Thursday, May 8, 2014

Involuntary Conversion tax benefit for Donald Sterling? Think again

Some media commentaries have suggested that Donald Sterling, if forced to sell the Clippers, would be able to avoid taxes under federal tax law which permits taxpayers to avoid capital gain taxes for "involuntary conversions."  In a new article for SI.com, I interview CPA and sports tax expert Robert Raiola, who explains why those commentaries are likely wrong.  Here's an excerpt:
"First," Raiola stressed, "the IRS could argue that the sale was pursuant to bylaws and provisions which Sterling agreed to play by, rather rules being forced on Sterling."

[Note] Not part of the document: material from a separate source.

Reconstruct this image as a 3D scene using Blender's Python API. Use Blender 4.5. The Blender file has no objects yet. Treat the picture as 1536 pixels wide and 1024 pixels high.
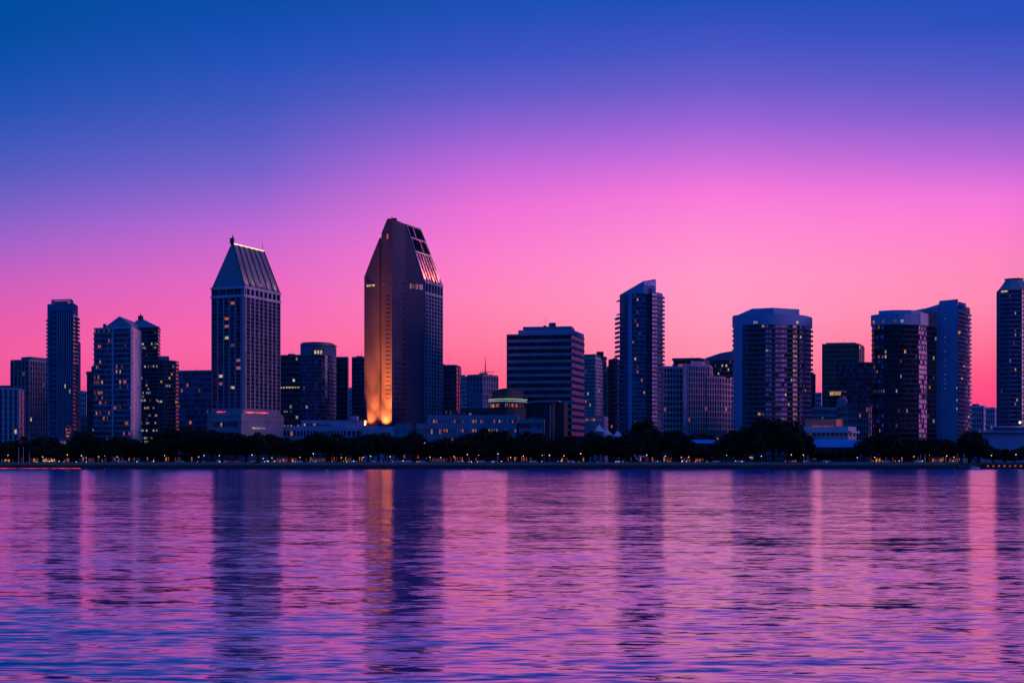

Articles 13 and 14 of the NBA's constitution detail an intricate procedure for owners to terminate the interest of another owner in a team. Sterling and other owners agreed to this procedure. Interestingly, the termination of Sterling's interest in the Clippers would not technically constitute a sale of the franchise. Instead, the NBA and the office of commissioner Adam Silver take control of Sterling's interest. This means the league would essentially run the Clippers, much like it ran the New Orleans Hornets after purchasing the team from George Shinn in 2010. The league would then have the choice of selling the Clippers at a price Silver deems "reasonable and appropriate." From this lens, the sale of the Clippers would not be "involuntary": Sterling would have voluntarily given his blessing to a procedure later used to oust him. Sterling (and perhaps the NBA) would be subject to capital gain taxes in this scenario.